Stored entries:
════════════════
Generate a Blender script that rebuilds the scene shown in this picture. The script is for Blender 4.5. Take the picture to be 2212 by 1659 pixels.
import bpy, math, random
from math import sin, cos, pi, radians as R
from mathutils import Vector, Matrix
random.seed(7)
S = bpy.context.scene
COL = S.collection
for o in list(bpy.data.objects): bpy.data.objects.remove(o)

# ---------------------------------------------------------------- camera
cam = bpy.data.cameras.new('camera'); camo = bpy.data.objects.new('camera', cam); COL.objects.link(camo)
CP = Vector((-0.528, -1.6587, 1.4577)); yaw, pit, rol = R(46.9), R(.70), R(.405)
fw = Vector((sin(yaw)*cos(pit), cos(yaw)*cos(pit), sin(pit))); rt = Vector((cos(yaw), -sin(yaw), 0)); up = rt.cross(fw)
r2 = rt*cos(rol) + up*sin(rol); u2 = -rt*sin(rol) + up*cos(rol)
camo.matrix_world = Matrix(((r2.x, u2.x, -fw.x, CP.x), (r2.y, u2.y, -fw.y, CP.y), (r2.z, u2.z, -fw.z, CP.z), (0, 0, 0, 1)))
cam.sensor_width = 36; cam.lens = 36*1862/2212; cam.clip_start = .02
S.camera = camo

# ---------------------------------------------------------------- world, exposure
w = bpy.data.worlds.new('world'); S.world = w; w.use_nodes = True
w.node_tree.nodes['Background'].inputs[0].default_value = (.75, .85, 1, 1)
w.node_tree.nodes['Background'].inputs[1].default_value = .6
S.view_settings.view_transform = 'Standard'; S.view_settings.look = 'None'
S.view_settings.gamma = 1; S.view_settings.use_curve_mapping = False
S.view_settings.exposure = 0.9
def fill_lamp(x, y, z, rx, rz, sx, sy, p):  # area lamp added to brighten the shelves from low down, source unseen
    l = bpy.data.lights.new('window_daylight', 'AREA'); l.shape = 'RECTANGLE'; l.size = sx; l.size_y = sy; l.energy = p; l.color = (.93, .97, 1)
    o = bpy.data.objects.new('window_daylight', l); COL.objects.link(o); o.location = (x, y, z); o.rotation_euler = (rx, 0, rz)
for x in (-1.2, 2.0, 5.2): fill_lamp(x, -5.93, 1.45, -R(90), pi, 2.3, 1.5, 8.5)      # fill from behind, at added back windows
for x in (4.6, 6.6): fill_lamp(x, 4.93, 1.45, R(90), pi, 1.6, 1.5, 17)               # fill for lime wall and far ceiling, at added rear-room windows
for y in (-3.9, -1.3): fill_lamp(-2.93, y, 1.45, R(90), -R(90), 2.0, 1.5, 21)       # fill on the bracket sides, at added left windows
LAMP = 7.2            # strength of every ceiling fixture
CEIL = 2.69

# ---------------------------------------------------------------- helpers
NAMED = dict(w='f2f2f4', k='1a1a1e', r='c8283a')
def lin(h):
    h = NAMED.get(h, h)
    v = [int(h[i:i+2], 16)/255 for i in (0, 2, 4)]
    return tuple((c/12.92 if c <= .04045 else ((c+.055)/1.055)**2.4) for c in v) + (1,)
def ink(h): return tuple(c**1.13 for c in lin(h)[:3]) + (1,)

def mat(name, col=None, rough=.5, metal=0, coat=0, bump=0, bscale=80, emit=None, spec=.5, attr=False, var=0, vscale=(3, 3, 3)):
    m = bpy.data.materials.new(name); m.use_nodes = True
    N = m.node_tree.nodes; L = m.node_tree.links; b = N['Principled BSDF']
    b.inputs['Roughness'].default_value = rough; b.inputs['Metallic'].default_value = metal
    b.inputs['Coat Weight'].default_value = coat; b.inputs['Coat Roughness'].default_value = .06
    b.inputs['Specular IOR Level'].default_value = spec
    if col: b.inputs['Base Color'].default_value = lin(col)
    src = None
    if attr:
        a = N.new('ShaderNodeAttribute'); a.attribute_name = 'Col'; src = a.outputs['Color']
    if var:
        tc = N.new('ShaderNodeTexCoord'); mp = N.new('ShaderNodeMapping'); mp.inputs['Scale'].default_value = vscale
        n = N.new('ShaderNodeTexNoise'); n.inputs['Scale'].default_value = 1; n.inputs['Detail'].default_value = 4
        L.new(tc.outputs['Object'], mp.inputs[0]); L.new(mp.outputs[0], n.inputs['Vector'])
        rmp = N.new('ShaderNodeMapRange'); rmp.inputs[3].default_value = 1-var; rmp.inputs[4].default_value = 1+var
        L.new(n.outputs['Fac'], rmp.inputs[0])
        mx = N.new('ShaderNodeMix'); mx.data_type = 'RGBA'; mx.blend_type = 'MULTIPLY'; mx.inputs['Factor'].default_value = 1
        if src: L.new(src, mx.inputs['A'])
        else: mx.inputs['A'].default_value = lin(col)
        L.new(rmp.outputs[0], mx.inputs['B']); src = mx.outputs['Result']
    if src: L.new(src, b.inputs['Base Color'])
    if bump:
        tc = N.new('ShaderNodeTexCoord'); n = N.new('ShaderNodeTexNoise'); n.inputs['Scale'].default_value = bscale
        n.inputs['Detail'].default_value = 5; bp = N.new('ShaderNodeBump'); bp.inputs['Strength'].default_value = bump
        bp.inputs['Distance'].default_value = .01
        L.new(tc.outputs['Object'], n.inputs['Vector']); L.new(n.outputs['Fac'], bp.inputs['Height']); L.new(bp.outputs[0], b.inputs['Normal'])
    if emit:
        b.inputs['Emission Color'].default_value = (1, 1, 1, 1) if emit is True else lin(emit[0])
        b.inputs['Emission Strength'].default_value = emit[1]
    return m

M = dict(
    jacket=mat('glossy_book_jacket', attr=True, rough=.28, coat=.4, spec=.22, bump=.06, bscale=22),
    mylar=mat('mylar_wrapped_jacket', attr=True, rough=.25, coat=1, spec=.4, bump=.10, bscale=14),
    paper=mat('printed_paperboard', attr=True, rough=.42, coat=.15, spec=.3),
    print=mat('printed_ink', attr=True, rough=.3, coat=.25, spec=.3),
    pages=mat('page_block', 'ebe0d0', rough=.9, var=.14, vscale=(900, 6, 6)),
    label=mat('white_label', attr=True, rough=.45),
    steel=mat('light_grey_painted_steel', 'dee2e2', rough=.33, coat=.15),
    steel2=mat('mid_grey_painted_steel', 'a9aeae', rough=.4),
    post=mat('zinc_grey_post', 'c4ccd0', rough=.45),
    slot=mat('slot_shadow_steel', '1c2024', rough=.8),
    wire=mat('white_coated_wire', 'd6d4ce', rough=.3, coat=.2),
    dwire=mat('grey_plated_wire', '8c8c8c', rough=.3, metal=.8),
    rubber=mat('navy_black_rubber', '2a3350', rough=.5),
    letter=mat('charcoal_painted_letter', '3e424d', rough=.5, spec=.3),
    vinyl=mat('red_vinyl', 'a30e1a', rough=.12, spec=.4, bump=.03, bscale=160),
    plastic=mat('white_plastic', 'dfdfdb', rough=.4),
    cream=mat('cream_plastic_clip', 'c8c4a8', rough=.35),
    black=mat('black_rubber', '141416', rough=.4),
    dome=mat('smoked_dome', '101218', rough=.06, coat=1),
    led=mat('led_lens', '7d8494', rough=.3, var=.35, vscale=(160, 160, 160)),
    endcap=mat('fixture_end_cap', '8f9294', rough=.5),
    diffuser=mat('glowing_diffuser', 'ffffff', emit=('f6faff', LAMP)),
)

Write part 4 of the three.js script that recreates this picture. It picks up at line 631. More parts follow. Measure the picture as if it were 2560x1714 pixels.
════════════════
> [WHAT IS NEEDED] Return what is listed above, exactly and completely.

> [SOLUTION TO THE PROBLEM]
Generate a Blender script that rebuilds the scene shown in this picture. The script is for Blender 4.5. Take the picture to be 2212 by 1659 pixels.
import bpy, math, random
from math import sin, cos, pi, radians as R
from mathutils import Vector, Matrix
random.seed(7)
S = bpy.context.scene
COL = S.collection
for o in list(bpy.data.objects): bpy.data.objects.remove(o)

# ---------------------------------------------------------------- camera
cam = bpy.data.cameras.new('camera'); camo = bpy.data.objects.new('camera', cam); COL.objects.link(camo)
CP = Vector((-0.528, -1.6587, 1.4577)); yaw, pit, rol = R(46.9), R(.70), R(.405)
fw = Vector((sin(yaw)*cos(pit), cos(yaw)*cos(pit), sin(pit))); rt = Vector((cos(yaw), -sin(yaw), 0)); up = rt.cross(fw)
r2 = rt*cos(rol) + up*sin(rol); u2 = -rt*sin(rol) + up*cos(rol)
camo.matrix_world = Matrix(((r2.x, u2.x, -fw.x, CP.x), (r2.y, u2.y, -fw.y, CP.y), (r2.z, u2.z, -fw.z, CP.z), (0, 0, 0, 1)))
cam.sensor_width = 36; cam.lens = 36*1862/2212; cam.clip_start = .02
S.camera = camo

# ---------------------------------------------------------------- world, exposure
w = bpy.data.worlds.new('world'); S.world = w; w.use_nodes = True
w.node_tree.nodes['Background'].inputs[0].default_value = (.75, .85, 1, 1)
w.node_tree.nodes['Background'].inputs[1].default_value = .6
S.view_settings.view_transform = 'Standard'; S.view_settings.look = 'None'
S.view_settings.gamma = 1; S.view_settings.use_curve_mapping = False
S.view_settings.exposure = 0.9
def fill_lamp(x, y, z, rx, rz, sx, sy, p):  # area lamp added to brighten the shelves from low down, source unseen
    l = bpy.data.lights.new('window_daylight', 'AREA'); l.shape = 'RECTANGLE'; l.size = sx; l.size_y = sy; l.energy = p; l.color = (.93, .97, 1)
    o = bpy.data.objects.new('window_daylight', l); COL.objects.link(o); o.location = (x, y, z); o.rotation_euler = (rx, 0, rz)
for x in (-1.2, 2.0, 5.2): fill_lamp(x, -5.93, 1.45, -R(90), pi, 2.3, 1.5, 8.5)      # fill from behind, at added back windows
for x in (4.6, 6.6): fill_lamp(x, 4.93, 1.45, R(90), pi, 1.6, 1.5, 17)               # fill for lime wall and far ceiling, at added rear-room windows
for y in (-3.9, -1.3): fill_lamp(-2.93, y, 1.45, R(90), -R(90), 2.0, 1.5, 21)       # fill on the bracket sides, at added left windows
LAMP = 7.2            # strength of every ceiling fixture
CEIL = 2.69

# ---------------------------------------------------------------- helpers
NAMED = dict(w='f2f2f4', k='1a1a1e', r='c8283a')
def lin(h):
    h = NAMED.get(h, h)
    v = [int(h[i:i+2], 16)/255 for i in (0, 2, 4)]
    return tuple((c/12.92 if c <= .04045 else ((c+.055)/1.055)**2.4) for c in v) + (1,)
def ink(h): return tuple(c**1.13 for c in lin(h)[:3]) + (1,)

def mat(name, col=None, rough=.5, metal=0, coat=0, bump=0, bscale=80, emit=None, spec=.5, attr=False, var=0, vscale=(3, 3, 3)):
    m = bpy.data.materials.new(name); m.use_nodes = True
    N = m.node_tree.nodes; L = m.node_tree.links; b = N['Principled BSDF']
    b.inputs['Roughness'].default_value = rough; b.inputs['Metallic'].default_value = metal
    b.inputs['Coat Weight'].default_value = coat; b.inputs['Coat Roughness'].default_value = .06
    b.inputs['Specular IOR Level'].default_value = spec
    if col: b.inputs['Base Color'].default_value = lin(col)
    src = None
    if attr:
        a = N.new('ShaderNodeAttribute'); a.attribute_name = 'Col'; src = a.outputs['Color']
    if var:
        tc = N.new('ShaderNodeTexCoord'); mp = N.new('ShaderNodeMapping'); mp.inputs['Scale'].default_value = vscale
        n = N.new('ShaderNodeTexNoise'); n.inputs['Scale'].default_value = 1; n.inputs['Detail'].default_value = 4
        L.new(tc.outputs['Object'], mp.inputs[0]); L.new(mp.outputs[0], n.inputs['Vector'])
        rmp = N.new('ShaderNodeMapRange'); rmp.inputs[3].default_value = 1-var; rmp.inputs[4].default_value = 1+var
        L.new(n.outputs['Fac'], rmp.inputs[0])
        mx = N.new('ShaderNodeMix'); mx.data_type = 'RGBA'; mx.blend_type = 'MULTIPLY'; mx.inputs['Factor'].default_value = 1
        if src: L.new(src, mx.inputs['A'])
        else: mx.inputs['A'].default_value = lin(col)
        L.new(rmp.outputs[0], mx.inputs['B']); src = mx.outputs['Result']
    if src: L.new(src, b.inputs['Base Color'])
    if bump:
        tc = N.new('ShaderNodeTexCoord'); n = N.new('ShaderNodeTexNoise'); n.inputs['Scale'].default_value = bscale
        n.inputs['Detail'].default_value = 5; bp = N.new('ShaderNodeBump'); bp.inputs['Strength'].default_value = bump
        bp.inputs['Distance'].default_value = .01
        L.new(tc.outputs['Object'], n.inputs['Vector']); L.new(n.outputs['Fac'], bp.inputs['Height']); L.new(bp.outputs[0], b.inputs['Normal'])
    if emit:
        b.inputs['Emission Color'].default_value = (1, 1, 1, 1) if emit is True else lin(emit[0])
        b.inputs['Emission Strength'].default_value = emit[1]
    return m

M = dict(
    jacket=mat('glossy_book_jacket', attr=True, rough=.28, coat=.4, spec=.22, bump=.06, bscale=22),
    mylar=mat('mylar_wrapped_jacket', attr=True, rough=.25, coat=1, spec=.4, bump=.10, bscale=14),
    paper=mat('printed_paperboard', attr=True, rough=.42, coat=.15, spec=.3),
    print=mat('printed_ink', attr=True, rough=.3, coat=.25, spec=.3),
    pages=mat('page_block', 'ebe0d0', rough=.9, var=.14, vscale=(900, 6, 6)),
    label=mat('white_label', attr=True, rough=.45),
    steel=mat('light_grey_painted_steel', 'dee2e2', rough=.33, coat=.15),
    steel2=mat('mid_grey_painted_steel', 'a9aeae', rough=.4),
    post=mat('zinc_grey_post', 'c4ccd0', rough=.45),
    slot=mat('slot_shadow_steel', '1c2024', rough=.8),
    wire=mat('white_coated_wire', 'd6d4ce', rough=.3, coat=.2),
    dwire=mat('grey_plated_wire', '8c8c8c', rough=.3, metal=.8),
    rubber=mat('navy_black_rubber', '2a3350', rough=.5),
    letter=mat('charcoal_painted_letter', '3e424d', rough=.5, spec=.3),
    vinyl=mat('red_vinyl', 'a30e1a', rough=.12, spec=.4, bump=.03, bscale=160),
    plastic=mat('white_plastic', 'dfdfdb', rough=.4),
    cream=mat('cream_plastic_clip', 'c8c4a8', rough=.35),
    black=mat('black_rubber', '141416', rough=.4),
    dome=mat('smoked_dome', '101218', rough=.06, coat=1),
    led=mat('led_lens', '7d8494', rough=.3, var=.35, vscale=(160, 160, 160)),
    endcap=mat('fixture_end_cap', '8f9294', rough=.5),
    diffuser=mat('glowing_diffuser', 'ffffff', emit=('f6faff', LAMP)),
)

Write part 4 of the three.js script that recreates this picture. It picks up at line 631. More parts follow. Measure the picture as if it were 2560x1714 pixels.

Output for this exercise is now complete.